British Columbians can still practice how to reduce the amount of packaging being thrown away by getting creative to reuse what they can. Residents can get familiar with what goes into recycling and compost, he said.

“Waste Reduction Week is a great opportunity for all British Columbians to make simple changes in their lives. Some of these actions can include buying in bulk to reduce packaging or reinventing your leftovers into a soup or casserole to reduce food waste. Or try a little do-it-yourself magic by learning to repair your clothes or electronics with the help of online tutorials,” Macdonald said.

According the Waste Reduction Week website: wrwcanada.com to further recognize important pillars of a circular economy, the daily themes have been slightly adjusted for 2020.

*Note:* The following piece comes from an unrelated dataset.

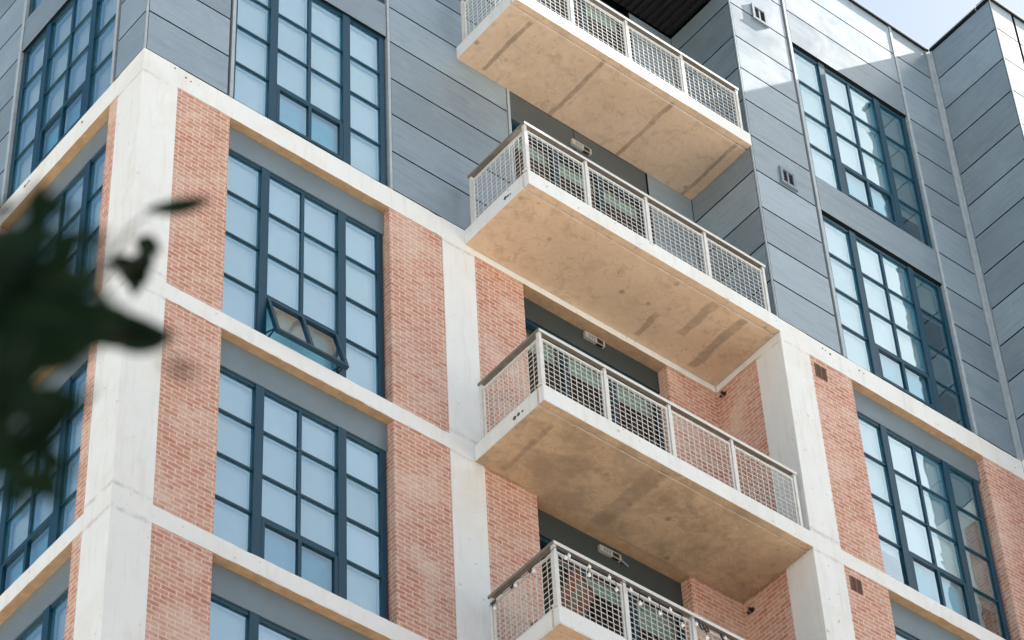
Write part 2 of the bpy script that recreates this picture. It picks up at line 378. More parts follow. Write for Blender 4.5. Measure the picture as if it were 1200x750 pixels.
for i,(z1,z0) in enumerate(BEAMS):
    beam(FM,.553,4.963,z1,z0,.5); beam(FM,5.527,XG,z1,z0,.5)
    beam(FR,10.579,XK,z1,z0,.5)
    beam(SL,.576,4.26,z1,z0,.5); beam(SL,4.83,9.0,z1,z0,.5)
    beam(SG,-.86,0,z1,z0,.5); beam(S3,-2.35,D,z1,z0,.5)
    beam(F3,XK+.56,22,z1,z0,.5)

# --- brickwork between the bands
LEV=[(-.414,-4.2),(-4.482,-7.922),(-8.198,-11.64),(-11.92,BASE)]
def brick(T,u0,u1,z1,z0,depth=.45):
    m=MB(); m.box(u0,u1,.012,depth,z0,z1,T=T); return part(m,'brick_pier',M['brick'])
for k,(z1,z0) in enumerate(LEV):
    last=(k==3)
    for T,segs in ((FM,[(.553,1.396),(4.05,4.963),(5.527,6.402),(9.07,XG+.012)]),(FR,[(10.579,11.421),(14.118,XK+.012)]),
                   (SL,[(.576,.792),(3.42,4.26),(4.83,9.0)]),(SG,[(-.86,.0115)]),(S3,[(-2.35,D+.0115)]),(F3,[(XK+.56,22)])):
        if last:
            lo,hi={FM:[(.553,4.963),(5.527,XG+.012)],FR:[(10.579,XK+.012)],SL:[(.576,4.26),(4.83,9.0)],SG:[(-.86,.0115)],S3:[(-2.35,D+.0115)],F3:[(XK+.56,22)]}[T][0],None
            for s in {FM:[(.553,4.963),(5.527,XG+.012)],FR:[(10.579,XK+.012)],SL:[(.576,4.26),(4.83,9.0)],SG:[(-.86,.0115)],S3:[(-2.35,D+.0115)],F3:[(XK+.56,22)]}[T]:
                brick(T,s[0],s[1],z1,z0)
        else:
            for s in segs: brick(T,s[0],s[1],z1,z0)

# --- metal cladding: separate panels over a dark backing
def clad(T,segs,zlo=0,zhi=ROOF,backing=True):
    """segs: list of (u0,u1,[(za,zb) openings])"""
    m=MB(); g=.015
    for (u0,u1,ops) in segs:
        edges=[z for z in ROWS if zlo<=z<=zhi]
        spans=[]
        for a,b in zip(edges[:-1],edges[1:]):
            cuts=[(a,b)]
            for (oa,ob) in ops:
                nc=[]
                for (p,q) in cuts:
                    if ob<=p or oa>=q: nc.append((p,q))
                    else:
                        if oa-p>.06: nc.append((p,oa))
                        if q-ob>.06: nc.append((ob,q))
                cuts=nc
            spans+=cuts
        for (a,b) in spans:
            m.box(u0+g*.5,u1-g*.5,0,.03,a+g,b-g,T=T,m=0,mrest=1)
            m.box(u0,u1,.034,.09,a,b,T=T,m=1)
    return part(m,'metal_cladding',[M['panel'],M['gap']])
WZ=[(0,3.33),(4.13,7.46)]            # window openings in the clad storeys
clad(FM,[(.03,1.335,[]),(1.42,4.05,WZ),(4.11,6.31,[(7.9,8.2)]),(6.37,9.07,[(0,4.11),(4.11,8.2)]),(9.10,XG,[(7.9,8.2)])])
clad(FR,[(XG+.02,11.29,[]),(11.40,14.03,[(0,3.25),(4.11,7.42)]),(14.10,14.93,[])])
clad(SL,[(.03,.69,[]),(.80,3.41,WZ),(3.50,6.2,[]),(6.22,9.0,[]),(9.02,12.0,[])])
clad(SG,[(D+.03,0,[(7.9,8.2)])])
clad(S3,[(D2+.02,D-.075,[])])
clad(F3,[(XK+.02,15.57,[]),(15.62,18.3,[]),(18.32,22,[])])
def trims(T,us,z0=0,z1=ROOF,name='cladding_trim',proud=.012):
    m=MB()
    for (a,b) in us: m.box(a,b,-proud,.09,z0+.004,z1-.004,T=T)
    return part(m,name,M['trim'])
trims(FM,[(1.365,1.416)]); trims(FM,[(4.058,4.104)]); trims(FM,[(6.318,6.364)]); 
trims(FR,[(11.325,11.385)]); trims(FR,[(14.036,14.094)]); trims(FR,[(14.94,XK-.002)])
trims(SL,[(.73,.79)]); trims(SL,[(3.42,3.49)]); trims(S3,[(D-.07,D-.014)])
m=MB(); m.box(-.004,.026,-.004,.026,Z0+.004,Z0+ROOF-.01); part(m,'corner_trim',M['trim'])
m=MB(); m.box(XG-.003,XG+.016,D-.003,D+.026,Z0+.004,Z0+ROOF-.01); part(m,'corner_trim',M['trim'])
m=MB(); m.box(XK-.003,XK+.016,D2-.003,D2+.016,Z0+.004,Z0+ROOF-.01); part(m,'corner_trim',M['trim'])

# --- windows: four columns (1 + 2 + 1) by four rows
CU=[(.05,.60),(.73,1.265),(1.315,1.86),(1.985,2.52)]
W_=2.61
def window(T,u0,zb,zt,d0,rows,blinds,casement='shut',label=None):
    """zb, zt: outer frame; rows: muntin heights (3); d0: depth of the frame face behind the wall face"""
    m=MB(); fb=d0+.112; gd=d0+.03
    gi=gd+.004
    def bar2(a,b,za,zc,p=0.0,e=0.0):
        m.box(u0+a,u0+b,d0-p+e,gi-e,za,zc,T=T); m.box(u0+a,u0+b,gi+.0005+e,fb-e,za,zc,T=T,m=1)
    bar2(0,.05,zb,zt); bar2(2.52,W_,zb,zt); bar2(.60,.73,zb,zt,.012); bar2(1.86,1.985,zb,zt,.012)
    for (a,b) in ((.05,.60),(.73,1.86),(1.985,2.52)):
        bar2(a,b,zb,zb+.06,e=.004); bar2(a,b,zt-.065,zt,e=.004)
        for z in rows:
            h=.031 if (a!=.73 or z!=rows[-1]) else .06
            bar2(a,b,z-h/2,z+h/2,e=.006)
    lo=rows[-1]+.03
    bar2(1.265,1.315,lo,zt-.065,e=.008)
    w=part(m,'window',[M['frame'],M['inner']],label)
    # fixed panes
    g=MB()
    zs=[zt-.065]+list(rows)+[zb+.06]
    for ci,(a,b) in enumerate(CU):
        for r in range(4):
            if ci in (1,2) and r==3: continue
            z1=zs[r]-(.018 if r else 0); z0=zs[r+1]+(.018 if r<3 else 0)
            if ci in(1,2) and r==2: z0=zs[r+1]+.03
            g.face([T(u0+a,gd,z0),T(u0+b,gd,z0),T(u0+b,gd,z1),T(u0+a,gd,z1)][::(-1 if T.flip else 1)])
    o=g.build('glass',M['glass'],w)
    # casement over the two middle columns of the lowest row
    zc1=rows[-1]-.03; zc0=zb+.06; a,b=u0+.735,u0+1.855
    ang=0 if casement=='shut' else math.radians(17)
    def TC(u,d,z):
        dz=z-zc1; dd=d-(d0-.004)
        return T(u, d0-.004+dz*math.sin(ang)+dd*math.cos(ang), zc1+dz*math.cos(ang)-dd*math.sin(ang))
    class TT: pass
    TCo=type('TC',(),{'__call__':lambda s,*q:TC(*q),'flip':T.flip})()
    c=MB(); f0,f1=d0-.01,d0+.05
    for (p,q,r,s) in ((a,b,zc0,zc0+.055),(a,b,zc1-.05,zc1-.002),(a,a+.05,zc0+.055,zc1-.05),(b-.05,b,zc0+.055,zc1-.05),((a+b)/2-.025,(a+b)/2+.025,zc0+.055,zc1-.05)):
        c.box(p,q,f0,f1,r,s,T=TCo)
    for (p,q) in ((a+.05,(a+b)/2-.025),((a+b)/2+.025,b-.05)):
        c.face([TCo(p,d0+.02,zc0+.055),TCo(q,d0+.02,zc0+.055),TCo(q,d0+.02,zc1-.05),TCo(p,d0+.02,zc1-.05)][::(-1 if T.flip else 1)],1)
    if ang:
        for uu in (a+.02,b-.02):    # stay arms
            c.bar(T(uu,d0+.05,zc0+.22),TC(uu,d0+.04,zc0+.10),.011)
            c.bar(T(uu,d0+.05,zc0+.06),TC(uu,d0+.04,zc0+.10),.011)
    co=c.build('casement',[M['frame'],M['sglass']],w)
    if ang: co['label']='casement tilted open at the bottom'
    s=MB(); s.box(a,b,d0+.114,d0+.117,zb+.01,zc1+.05,T=T)
    s.build('insect_screen',M['screen'],w)
    # blinds: (u0,u1,drop fraction)
    if blinds=='full': blinds=[(.02,2.59,1.0)]
    for (p,q,fr) in blinds:
        bm=MB(); zz=zt-(zt-zb)*fr
        bm.box(u0+p,u0+q,d0+.128,d0+.133,zz,zt-.01,T=T); bm.box(u0+p,u0+q,d0+.122,d0+.139,zz,zz+.03,T=T)
        bm.build('roller_blind',M['dimblind'] if (T is FR and p>1.9) else M['blind'],w)
    return w
def rowsof(zb,zt,brk):
    h=(zt-.065-zb-.06)/4
    return [zt-.065-h,zt-.065-2*h,zt-.065-3*h]
R1=[2.465,1.675,.865]                # clad storey
up=[z+4.125 for z in R1]
window(FM,1.42,.0,3.33,.035,R1,'full')
window(FM,1.42,4.13,7.46,.035,up,'full')
window(SL,.80,.0,3.33,.035,R1,'full')
window(SL,.80,4.13,7.46,.035,up,'full')
part_b=[(.02,.66,.98),(.67,1.92,.99),(1.93,2.59,.26)]
window(FR,11.40,0,3.25,.035,[2.385,1.59,.80],[(.02,.66,.995),(.67,1.92,.995),(1.93,2.59,.25)])
window(FR,11.40,4.11,7.42,.035,[6.56,5.75,4.96],[(.02,.66,.995),(.67,1.92,.995),(1.93,2.59,.80)])
wl=[(-.86,-4.2,[-1.68,-2.48,-3.275]),(-4.96,-7.922,[-5.69,-6.42,-7.12]),(-8.66,-11.64,[-9.41,-10.14,-10.85])]
lint=[(-.414,-.83),(-4.482,-4.93),(-8.198,-8.63)]
def lintel(T,u0,u1,z1,z0,d=.135):
    m=MB(); m.box(u0,u1,d,d+.25,z0-.03,z1,T=T); return part(m,'lintel_panel',M['lintel'])
for k,((zt,zb,rw),(l1,l0)) in enumerate(zip(wl,lint)):
    window(FM,1.418,zb,zt,.15,rw,'full','open' if k==0 else 'shut','window whose bottom casement is tilted open' if k==0 else None)
    lintel(FM,1.396,4.05,l1,l0)
    window(SL,.794,zb,zt,.15,rw,'full'); lintel(SL,.792,3.42,l1,l0)
    if k!=0 or True:
        bl=[(.02,.66,.995),(.67,1.92,.72 if k==0 else .995),(1.93,2.59,.72)]
        if k==0: bl=[(.02,.66,.76),(.67,1.92,.77),(1.93,2.59,.76)]
        window(FR,11.44,zb,zt,.15,rw,bl); lintel(FR,11.421,14.118,l1,l0)

# --- balcony doors
def door(zf,zh,x0,x1,y,blind,side):
    T=Front(y); m=MB(); n=3; w=(x1-x0)/n
    m.box(x0,x1,0,.10,zh-.06,zh,T=T); m.box(x0,x1,0,.10,zf,zf+.06,T=T)
    for i in range(n+1):
        c=x0+w*i; a=max(x0,c-.045); b=min(x1,c+.045)
        m.box(a,b,.004,.096,zf+.06,zh-.06,T=T)
    for i in range(n): m.box(x0+w*i+.045,x0+w*(i+1)-.045,.02,.08,zf+.06,zf+.14,T=T)
    d=part(m,'balcony_door',M['frame'])
    g=MB()
    for i in range(n):
        a,b=x0+w*i+.045,x0+w*(i+1)-.045
        g.face([T(a,.05,zf+.14),T(b,.05,zf+.14),T(b,.05,zh-.06),T(a,.05,zh-.06)])
    g.build('glass',M['dglass'],d)
    for i in range(n):
        s=MB(); a,b=x0+w*i+.02,x0+w*(i+1)-.02; zz=zh-blind[i]
        s.box(a,b,.19,.196,zz,zh,T=T); s.box(a,b,.18,.21,zz,zz+.05,T=T); s.build('roller_blind',M['gblind'],d)
    return d
door(0,3.2,6.37,9.07,.06,(.26,.26,.26),0)
door(4.11,7.85,6.37,9.07,.06,(.3,.3,.3),0)
door(-4.2,-.83,6.402,9.07,.22,(.36,.36,.36),0)
door(-7.922,-4.95,6.402,9.07,.22,(.0+.08,.3,.5),0)
door(-11.64,-8.65,6.402,9.07,.22,(.3,.3,.3),0)
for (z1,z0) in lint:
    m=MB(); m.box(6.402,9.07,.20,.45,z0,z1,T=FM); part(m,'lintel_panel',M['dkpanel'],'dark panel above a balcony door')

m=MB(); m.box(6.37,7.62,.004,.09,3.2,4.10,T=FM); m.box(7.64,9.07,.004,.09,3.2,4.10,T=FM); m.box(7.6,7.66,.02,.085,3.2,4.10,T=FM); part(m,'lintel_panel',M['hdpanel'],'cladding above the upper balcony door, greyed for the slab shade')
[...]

“The week will kick-off by introducing circular economy while celebrating broader circular economy initiatives and concepts. The weekdays will engage Canadians on key waste management issues and material streams: textiles, e-waste, plastics, and food waste. The weekend will encourage Canadians to extend the life of these products/materials through the sharing economy, swapping, and repairing. Champions and innovators of each theme will also be celebrated throughout the week and year,” the website said.

“As Canadians, we already understand the importance of a healthy environment, but sometimes we forget that our everyday actions contribute to concrete statements of those beliefs. Small changes can gain big results,” MacDonald said.